The Real Winnie The Pooh Almost Fought In WWI

You'd be forgiven for not thinking that Winnie the Pooh (likes honey, dislikes bother) ever brushed up against the horrors of the Great War. We've been burned before: tall tales of Fred Rogers' cigar-chomping career as an elite special ops deadeye have floated around the internet for years, despite the fact that they belong squarely in the Neighborhood of Make-Believe. Captain Kangaroo, too, supposedly busted heads for the Allied Forces at Iwo Jima, but that, as Snopes has been kind enough to point out, is also malarkey.

And both of those guys were real, flesh and blood human beings. If Mister Rogers and the good Captain never saw that pink mist, the odds of an ursine cartoon getting close to the front lines seem awfully long. But the world is a backwards and confusing place where weirdness, more often than not, is afoot. Winnie the Pooh, the real Winnie the Pooh, came within spitting distance of bouncy, trouncy, flouncy, pouncy trench warfare.

The origins of Pooh

The story goes like this: A.A. Milne, the author of the Winnie the Pooh stories, based most of his characters on toys belonging to his young son, Christopher. At the head of the pack was the eponymous Winnie, a stuffed bear. Winnie (the toy) was named after an actual black bear named Winnipeg who spent time on display at the London Zoo.

It's a weird name, "Winnipeg." The sort of name with a story behind it. The OG Winnie found her way to the UK thanks to a hell of an ordeal: in August of 1914, she was being held by a Canadian hunter in White River, Ontario. The hunter had killed the young cub's mother and decided to get into that oldest and most prestigious of businesses — namely, in a dark twist on classic Paddington story structure, selling baby bears at train stations.

Enter a Canadian Army Veterinary Corps officer by the name of Doctor Harry Colebourn, who spotted the young bear and bought her for $20. Naming her after his home town of Winnipeg, Colebourn brought the cub with him everywhere, and she soon became a mascot for his regiment, the 34th Gary Horse.

War is un-bear-able

Unfortunately, the good times couldn't last. The brass, flying in the face of a more magical world, decided that the front lines were no place for a bear.

That might seem like a no-brainer, but it's important to remember that World War I was a happening place for unlikely animal companions. A South African Chacma baboon named Jackie won a medal for valor and lost a leg after taking enemy fire while serving in the trenches in Europe. Yes, seriously. And he wasn't the only creature enlisted. As the BBC points out, dogs, horses, pigeons, and foxes all took to the front lines. There's a long history of animals being drafted into military service, and WWI was a point in history where "no bad ideas in brainstorming" became concrete, at least in terms of sewing four-legged uniforms and making helmets with funny holes in the top where the ears could stick out.

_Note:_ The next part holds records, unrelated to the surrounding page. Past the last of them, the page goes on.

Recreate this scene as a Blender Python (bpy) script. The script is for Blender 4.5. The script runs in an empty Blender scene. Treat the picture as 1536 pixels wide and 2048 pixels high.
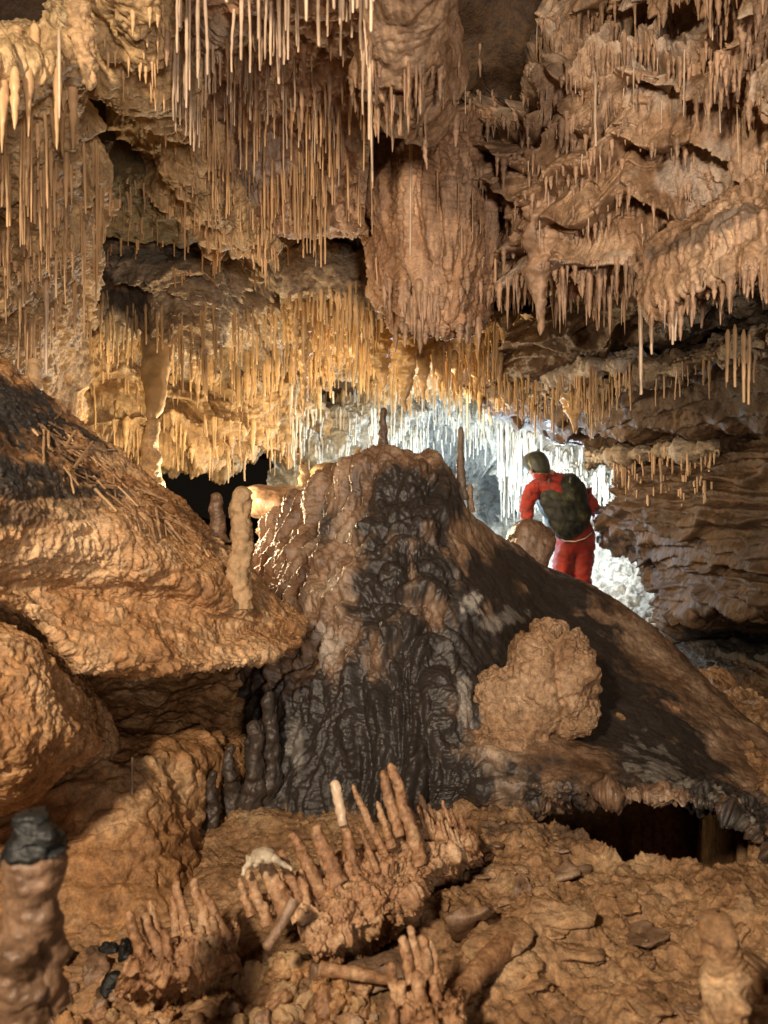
import bpy, bmesh, math, random
import numpy as np
from mathutils import Vector, Matrix
random.seed(7); rng = np.random.default_rng(7)
S = bpy.context.scene; C = S.collection
CAM = np.array([0.0, 0.0, 1.5]); FPX = 1500.0

def at(px, py, Y):
    return np.array([(px-768)/FPX*Y, Y, CAM[2]+(1024-py)/FPX*Y])
def pix(P):
    P = np.asarray(P); return np.stack([768+FPX*P[:,0]/P[:,1], 1024-FPX*(P[:,2]-CAM[2])/P[:,1]], 1)

# ------------------------------------------------------------------ noise
_g = np.array([[1,1,0],[-1,1,0],[1,-1,0],[-1,-1,0],[1,0,1],[-1,0,1],[1,0,-1],[-1,0,-1],
               [0,1,1],[0,-1,1],[0,1,-1],[0,-1,-1],[1,1,0],[-1,1,0],[0,-1,1],[0,-1,-1]], np.float32)
def _hash(ix, iy, iz):                             # uint32, wraps around
    h = (ix*np.uint32(73856093)) ^ (iy*np.uint32(19349663)) ^ (iz*np.uint32(83492791))
    h ^= h >> np.uint32(13); h *= np.uint32(1274126177); h ^= h >> np.uint32(16)
    return h
from concurrent.futures import ThreadPoolExecutor
_pool = ThreadPoolExecutor(4)
def chunked(fn, P, n=12288):
    P = np.asarray(P)
    if len(P) <= n: return fn(P)
    return np.concatenate(list(_pool.map(lambda i: fn(P[i:i+n]), range(0, len(P), n))))
def _gn(P):
    I = np.floor(P); f = (P-I).astype(np.float32); I = I.astype(np.int32).astype(np.uint32)
    w = f*f*f*(f*(f*6-15)+10); out = np.zeros(len(P), np.float32); one = np.uint32(1); x, y, z = f[:,0], f[:,1], f[:,2]
    for dx in (0,1):
        wx = w[:,0] if dx else 1-w[:,0]; jx = I[:,0]+np.uint32(dx); fx = x-np.float32(dx)
        for dy in (0,1):
            wxy = wx*(w[:,1] if dy else 1-w[:,1]); jy = I[:,1]+np.uint32(dy); fy = y-np.float32(dy)
            for dz in (0,1):
                g = _g[_hash(jx, jy, I[:,2]+np.uint32(dz)) & np.uint32(15)]
                out += wxy*(w[:,2] if dz else 1-w[:,2])*(g[:,0]*fx+g[:,1]*fy+g[:,2]*(z-np.float32(dz)))
    return out
def gn(P): return chunked(_gn, P)
def fbm(P, f, o=4, gain=.5, off=0.0):
    r = 0; a = 1.0
    for i in range(o):
        r = r + a*gn(P*f+off+i*17.3); f *= 2.03; a *= gain
    return r
def billow(P, f, o=3, gain=.5, off=0.0):
    r = 0; a = 1.0
    for i in range(o):
        r = r + a*np.abs(gn(P*f+off+i*11.7)); f *= 2.1; a *= gain
    return r
def _worley(Q):
    I = np.floor(Q).astype(np.int32); f = (Q-I).astype(np.float32); I = I.astype(np.uint32); best = np.full(len(Q), 9.0, np.float32)
    for dx in (-1,0,1):
        for dy in (-1,0,1):
            for dz in (-1,0,1):
                h = _hash(I[:,0]+np.uint32(dx & 0xffffffff), I[:,1]+np.uint32(dy & 0xffffffff), I[:,2]+np.uint32(dz & 0xffffffff))
                k = np.float32(1/1023.); m = np.uint32(1023)
                a = (h & m)*k+np.float32(dx)-f[:,0]; b = ((h >> np.uint32(10)) & m)*k+np.float32(dy)-f[:,1]; c = ((h >> np.uint32(20)) & m)*k+np.float32(dz)-f[:,2]
                best = np.minimum(best, (a*a+b*b+c*c).astype(np.float32))
    return np.sqrt(best)
def worley(P, f, off=0.0): return chunked(_worley, P*f+off)
def pop(P, f, off=0.0):
    d = worley(P, f, off); return np.sqrt(np.clip(1-(d/.8)**2, 0, 1))
def flutes(P, f, zf=.1, off=0.0, warp=.35, o=2):
    W = np.stack([gn(P*np.array([f*.35,f*.35,f*.18])+3.1+off), gn(P*np.array([f*.35,f*.35,f*.18])+9.7+off)], 1)
    Q = np.stack([P[:,0]*f+W[:,0]*warp*3, P[:,1]*f+W[:,1]*warp*3, P[:,2]*f*zf], 1)
    return billow(Q, 1.0, o, .5, off)
def tiers(P, per, lip=.12, off=0.0, wob=.9, lean=0.0):
    t = (P[:,2]+lean*P[:,0])/per + wob*fbm(P*np.array([1,1,.35]), .9/per*.35, 3, .6, off)
    fr = t-np.floor(t)
    up = (1-fr)**1.3
    return np.where(fr < lip, up*np.sin(fr/lip*math.pi/2), up)
def vein(P, f, off=0., sharp=.12):
    n = gn(P*f+off); return np.exp(-(n/sharp)**2)

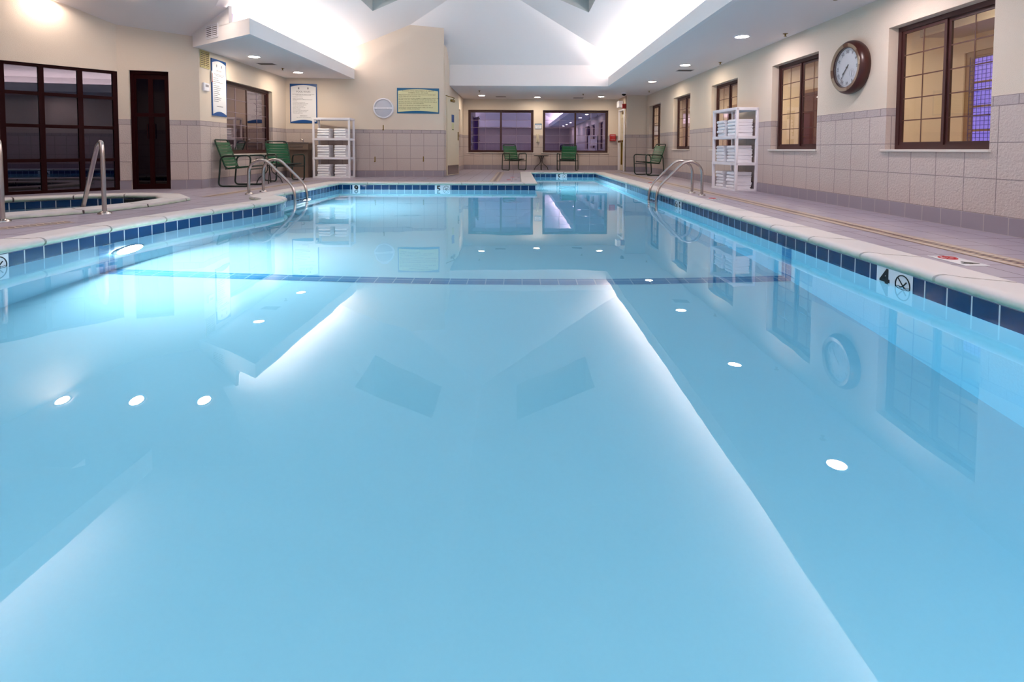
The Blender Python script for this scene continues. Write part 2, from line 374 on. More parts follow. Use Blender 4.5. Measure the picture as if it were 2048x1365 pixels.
wall('wall_storefront', s0, (-6.57, 8.79), 0, 3.7, [(3.1 - 1.40, 3.1 + 1.385, 0, 1.95)], side=1, label='diagonal wall above and beside the dark glazed storefront')
wall('wall_spa', (s0.x, 2.5), (s0.x, s0.y), 0, 3.7, side=1, label='outer wall beyond the hot tub')
wall('wall_spa_near', (XL, 2.5), (s0.x, 2.5), 0, 3.7, side=-1, label='near wall of the hot tub bay')
wall('wall_left_near', (XL, -5.5), (XL, 2.5), 0, 2.5, side=1, label='left wall of the near end of the hall')
wall('wall_near', (XL, -5.5), (XR, -5.5), 0, 3.6, side=-1, label='near end wall of the hall')
baseboard('baseboard_right', [((XR, -5.5), (XR, 16.8), -1), ((XD, 16.8), (XR, 16.8), 1)], 'gray base tile along the long right wall')
baseboard('baseboard_back', [((XS, YB), (XD, YB), 1), ((XS, 14.62), (XS, YB), 1), ((XS, 13.36), (XS, 13.72), 1)], 'gray base tile below the two wide far windows')
baseboard('baseboard_middle', [((-5.62, 12.95), (XS, 13.35), 1)], 'gray base tile under the rules board wall')
baseboard('baseboard_left', [((-5.44, 9.15), (-5.62, 12.95), 1), ((-5.745, 9.053), (-5.44, 9.15), 1)], 'gray base tile behind the two green chairs on the left')
a_, b_ = Vector((-6.57, 8.79)), Vector((-5.44, 9.15)); dd = (b_ - a_).normalized()
p16 = a_ + dd * .16; p73 = a_ + dd * .73
baseboard('baseboard_recess', [(a_, p16, 1), (p73, b_, 1)], 'gray base tile on either side of the dark double door')

# ------------------------------------------------------------------ pool outline
def catmull(P, n=5):
    out = []
    for i in range(1, len(P) - 2):
        p0, p1, p2, p3 = (Vector(P[k]) for k in (i - 1, i, i + 1, i + 2))
        for k in range(n):
            t = k / n; out.append(tuple(.5 * ((2 * p1) + (p2 - p0) * t + (2 * p0 - 5 * p1 + 4 * p2 - p3) * t * t + (3 * p1 - p0 - 3 * p2 + p3) * t ** 3)))
    out.append(tuple(P[-2])); return out
XP = 2.25
left = catmull([(-3.5, 8.2), (-3.5, 7.62), (-3.42, 7.40), (-3.22, 7.22), (-3.08, 7.0), (-3.04, 6.72), (-3.08, 6.4), (-3.18, 6.0), (-3.28, 5.55), (-3.37, 5.0), (-3.43, 4.4), (-3.44, 3.6), (-3.44, 2.5)], 4)
POOL = [(XP, -1.5), (XP, 15.3), (.35, 15.3), (.35, 10.42), (-3.5, 10.42)] + left + [(-3.44, -1.5)]
SPA_C = [(-5.15, 5.22), (-4.72, 5.85), (-4.60, 6.35), (-4.62, 6.95), (-5.02, 7.42), (-5.50, 7.50), (-5.98, 7.36), (-6.56, 6.80), (-6.98, 6.2), (-6.90, 5.5), (-6.4, 4.95), (-5.75, 4.85)]
def arcs(poly):
    s = [0]
    for i in range(len(poly)): s.append(s[-1] + (Vector(poly[(i + 1) % len(poly)]) - Vector(poly[i])).length)
    return s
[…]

So what we're saying here is, it wouldn't have been a stretch if the Allied forces had stuck Winnie in a biplane and called her "The Red Bear-on." At the very least, it would've made for a killer Snoopy crossover.

A no-Winnie situation

Luckily for Winnipeg, and sadly for anyone hoping to imagine Winnie the Pooh lighting a cigarette and proclaiming in breathy tones that "war is hell," there didn't seem to be a strategic military purpose for sticking a wild bear in a trench and hoping that it wouldn't freak out. Orders came in that Colebourn wouldn't be permitted to bring the beloved honey grubber with him. When the good doctor was sent to fight in France, Winnie wound up temporarily housed at the London Zoo on December 9th, 1914, with Colebourn swearing a solemn oath to come back for her at the end of the war so that the two could head back to Canada together, conjuring images of the last scene in An Officer and a Gentleman, but with more body hair.

The tragic end of Winnie the Pooh

Sadly, war changes people's priorities, and when the war ended, Doctor Colebourn decided that Winnipeg would be better off staying at the zoo. The bear was donated, and wound up being one of the park's biggest draws. Her keepers described her as "completely trustworthy," and there are photos of young Edwardian scamps feeding her spoonfuls of honey, an apparent ritual which may have been what caused her to lose all of her teeth before she died in 1934. Yes, Pooh Bear died in captivity after a lifetime of being force fed bee vomit by 20th century ragamuffins. The world is a cold place sometimes.

But it's not all sad news. According to the BBC, you can still see the real Winnie the Pooh's skull on display at a museum in London.